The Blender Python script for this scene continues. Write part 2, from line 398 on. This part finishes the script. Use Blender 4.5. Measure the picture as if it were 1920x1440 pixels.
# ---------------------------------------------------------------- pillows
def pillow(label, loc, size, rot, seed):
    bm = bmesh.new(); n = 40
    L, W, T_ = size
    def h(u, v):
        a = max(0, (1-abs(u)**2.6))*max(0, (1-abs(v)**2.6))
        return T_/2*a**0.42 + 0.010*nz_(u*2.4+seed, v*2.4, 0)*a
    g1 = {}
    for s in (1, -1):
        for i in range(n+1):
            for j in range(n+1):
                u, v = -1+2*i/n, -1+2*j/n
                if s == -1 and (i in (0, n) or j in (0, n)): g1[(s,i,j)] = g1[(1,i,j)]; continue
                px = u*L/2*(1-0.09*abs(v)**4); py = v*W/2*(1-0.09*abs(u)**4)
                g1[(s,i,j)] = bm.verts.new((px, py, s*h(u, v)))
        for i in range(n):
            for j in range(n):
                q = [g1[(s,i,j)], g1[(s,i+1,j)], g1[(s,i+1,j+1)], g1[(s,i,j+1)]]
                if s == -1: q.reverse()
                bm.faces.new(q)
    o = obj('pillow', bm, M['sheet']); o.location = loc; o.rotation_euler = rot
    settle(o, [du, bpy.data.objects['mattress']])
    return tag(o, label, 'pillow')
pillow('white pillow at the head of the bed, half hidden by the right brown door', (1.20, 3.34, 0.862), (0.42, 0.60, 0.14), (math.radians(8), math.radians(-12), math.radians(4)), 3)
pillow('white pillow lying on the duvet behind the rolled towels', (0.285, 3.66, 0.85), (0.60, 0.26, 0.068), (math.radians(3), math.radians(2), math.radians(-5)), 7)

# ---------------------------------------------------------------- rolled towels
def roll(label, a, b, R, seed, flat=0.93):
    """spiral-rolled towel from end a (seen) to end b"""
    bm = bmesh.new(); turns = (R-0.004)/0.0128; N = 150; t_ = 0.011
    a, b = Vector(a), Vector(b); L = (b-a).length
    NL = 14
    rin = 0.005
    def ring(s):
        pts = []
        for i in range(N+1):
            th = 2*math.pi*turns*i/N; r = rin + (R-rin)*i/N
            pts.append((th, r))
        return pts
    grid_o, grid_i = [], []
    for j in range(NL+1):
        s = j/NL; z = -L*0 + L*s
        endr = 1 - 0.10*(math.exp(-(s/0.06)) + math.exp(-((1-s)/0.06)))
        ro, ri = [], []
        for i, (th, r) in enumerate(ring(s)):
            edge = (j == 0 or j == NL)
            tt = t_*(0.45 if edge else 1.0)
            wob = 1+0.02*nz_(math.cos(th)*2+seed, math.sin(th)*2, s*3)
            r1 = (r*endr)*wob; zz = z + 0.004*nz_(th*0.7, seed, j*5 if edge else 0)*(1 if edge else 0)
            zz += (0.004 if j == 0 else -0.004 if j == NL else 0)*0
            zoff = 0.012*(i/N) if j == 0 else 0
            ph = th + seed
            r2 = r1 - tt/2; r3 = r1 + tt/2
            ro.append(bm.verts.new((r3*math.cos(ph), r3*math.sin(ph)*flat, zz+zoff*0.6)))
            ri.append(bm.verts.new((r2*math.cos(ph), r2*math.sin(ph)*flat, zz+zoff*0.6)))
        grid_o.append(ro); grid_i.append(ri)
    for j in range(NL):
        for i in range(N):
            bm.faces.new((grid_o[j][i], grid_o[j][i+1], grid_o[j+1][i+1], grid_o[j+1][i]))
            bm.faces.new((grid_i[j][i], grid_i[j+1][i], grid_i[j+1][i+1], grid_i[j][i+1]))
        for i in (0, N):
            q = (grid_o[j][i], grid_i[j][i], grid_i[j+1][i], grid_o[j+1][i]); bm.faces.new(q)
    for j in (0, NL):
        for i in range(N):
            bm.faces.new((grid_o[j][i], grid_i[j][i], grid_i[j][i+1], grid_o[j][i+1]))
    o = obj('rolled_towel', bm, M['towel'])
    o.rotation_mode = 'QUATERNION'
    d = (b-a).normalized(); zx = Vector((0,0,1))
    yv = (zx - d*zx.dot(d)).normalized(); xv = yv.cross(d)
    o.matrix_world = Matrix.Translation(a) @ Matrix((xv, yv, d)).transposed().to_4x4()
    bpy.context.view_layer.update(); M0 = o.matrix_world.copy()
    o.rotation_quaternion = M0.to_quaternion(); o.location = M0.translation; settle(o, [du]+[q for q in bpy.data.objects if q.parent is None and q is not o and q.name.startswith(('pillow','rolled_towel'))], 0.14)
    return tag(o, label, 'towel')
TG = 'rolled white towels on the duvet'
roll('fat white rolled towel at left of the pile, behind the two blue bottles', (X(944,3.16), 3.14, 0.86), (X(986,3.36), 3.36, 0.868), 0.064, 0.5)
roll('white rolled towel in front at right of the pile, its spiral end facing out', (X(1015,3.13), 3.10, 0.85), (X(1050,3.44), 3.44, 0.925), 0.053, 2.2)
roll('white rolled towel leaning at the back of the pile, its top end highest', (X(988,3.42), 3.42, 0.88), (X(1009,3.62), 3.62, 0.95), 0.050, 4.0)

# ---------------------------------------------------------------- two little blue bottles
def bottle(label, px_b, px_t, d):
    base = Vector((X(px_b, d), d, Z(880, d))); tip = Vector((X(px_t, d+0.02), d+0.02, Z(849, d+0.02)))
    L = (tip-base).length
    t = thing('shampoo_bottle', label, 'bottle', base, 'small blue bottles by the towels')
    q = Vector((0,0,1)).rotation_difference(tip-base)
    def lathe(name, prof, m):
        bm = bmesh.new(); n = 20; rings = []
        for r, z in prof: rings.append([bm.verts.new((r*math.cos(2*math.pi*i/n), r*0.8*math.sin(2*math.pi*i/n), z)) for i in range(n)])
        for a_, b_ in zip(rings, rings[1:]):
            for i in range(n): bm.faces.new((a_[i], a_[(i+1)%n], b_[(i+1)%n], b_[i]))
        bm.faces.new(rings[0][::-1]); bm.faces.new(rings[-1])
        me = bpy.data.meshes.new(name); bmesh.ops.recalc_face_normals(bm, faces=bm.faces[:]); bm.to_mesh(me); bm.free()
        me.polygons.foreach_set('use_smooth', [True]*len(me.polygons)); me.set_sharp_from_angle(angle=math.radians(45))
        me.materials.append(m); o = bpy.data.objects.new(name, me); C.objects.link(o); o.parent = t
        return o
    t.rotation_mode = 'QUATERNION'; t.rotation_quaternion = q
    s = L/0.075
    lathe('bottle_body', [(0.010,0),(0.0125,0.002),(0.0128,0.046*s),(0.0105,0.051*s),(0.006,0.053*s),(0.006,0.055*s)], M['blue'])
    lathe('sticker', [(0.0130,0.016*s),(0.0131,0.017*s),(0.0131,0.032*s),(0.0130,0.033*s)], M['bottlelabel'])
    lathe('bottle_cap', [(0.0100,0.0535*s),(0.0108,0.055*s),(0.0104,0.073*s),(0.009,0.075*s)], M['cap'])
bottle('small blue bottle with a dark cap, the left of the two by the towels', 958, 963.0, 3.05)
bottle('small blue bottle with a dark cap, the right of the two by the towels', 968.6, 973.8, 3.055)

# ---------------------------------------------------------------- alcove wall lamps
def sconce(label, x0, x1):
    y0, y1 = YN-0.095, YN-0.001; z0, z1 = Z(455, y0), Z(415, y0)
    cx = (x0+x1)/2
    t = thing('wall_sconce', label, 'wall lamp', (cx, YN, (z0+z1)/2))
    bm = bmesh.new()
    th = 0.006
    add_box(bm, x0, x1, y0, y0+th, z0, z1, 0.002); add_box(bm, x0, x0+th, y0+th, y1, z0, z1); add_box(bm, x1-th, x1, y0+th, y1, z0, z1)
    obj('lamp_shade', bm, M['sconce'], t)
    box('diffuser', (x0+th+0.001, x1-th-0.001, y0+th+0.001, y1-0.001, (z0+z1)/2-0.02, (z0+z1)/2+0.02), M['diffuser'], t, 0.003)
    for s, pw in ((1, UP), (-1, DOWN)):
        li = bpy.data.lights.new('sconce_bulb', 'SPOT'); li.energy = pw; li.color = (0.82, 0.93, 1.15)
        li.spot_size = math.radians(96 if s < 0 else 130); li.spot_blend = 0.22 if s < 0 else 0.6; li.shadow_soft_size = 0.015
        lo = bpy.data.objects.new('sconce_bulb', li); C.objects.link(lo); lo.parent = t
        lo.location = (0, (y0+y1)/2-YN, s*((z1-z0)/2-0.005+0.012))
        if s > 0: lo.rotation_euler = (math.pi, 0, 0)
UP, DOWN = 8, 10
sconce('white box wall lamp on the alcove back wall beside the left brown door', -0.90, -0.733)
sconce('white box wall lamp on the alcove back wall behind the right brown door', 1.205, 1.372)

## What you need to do
Emit, unaltered, the lines from the top of the listing down through the line that holds "pillow('white pillow lying"; emit nothing else.

## Solution for this problem
The Blender Python script for this scene continues. Write part 2, from line 398 on. This part finishes the script. Use Blender 4.5. Measure the picture as if it were 1920x1440 pixels.
# ---------------------------------------------------------------- pillows
def pillow(label, loc, size, rot, seed):
    bm = bmesh.new(); n = 40
    L, W, T_ = size
    def h(u, v):
        a = max(0, (1-abs(u)**2.6))*max(0, (1-abs(v)**2.6))
        return T_/2*a**0.42 + 0.010*nz_(u*2.4+seed, v*2.4, 0)*a
    g1 = {}
    for s in (1, -1):
        for i in range(n+1):
            for j in range(n+1):
                u, v = -1+2*i/n, -1+2*j/n
                if s == -1 and (i in (0, n) or j in (0, n)): g1[(s,i,j)] = g1[(1,i,j)]; continue
                px = u*L/2*(1-0.09*abs(v)**4); py = v*W/2*(1-0.09*abs(u)**4)
                g1[(s,i,j)] = bm.verts.new((px, py, s*h(u, v)))
        for i in range(n):
            for j in range(n):
                q = [g1[(s,i,j)], g1[(s,i+1,j)], g1[(s,i+1,j+1)], g1[(s,i,j+1)]]
                if s == -1: q.reverse()
                bm.faces.new(q)
    o = obj('pillow', bm, M['sheet']); o.location = loc; o.rotation_euler = rot
    settle(o, [du, bpy.data.objects['mattress']])
    return tag(o, label, 'pillow')
pillow('white pillow at the head of the bed, half hidden by the right brown door', (1.20, 3.34, 0.862), (0.42, 0.60, 0.14), (math.radians(8), math.radians(-12), math.radians(4)), 3)
pillow('white pillow lying on the duvet behind the rolled towels', (0.285, 3.66, 0.85), (0.60, 0.26, 0.068), (math.radians(3), math.radians(2), math.radians(-5)), 7)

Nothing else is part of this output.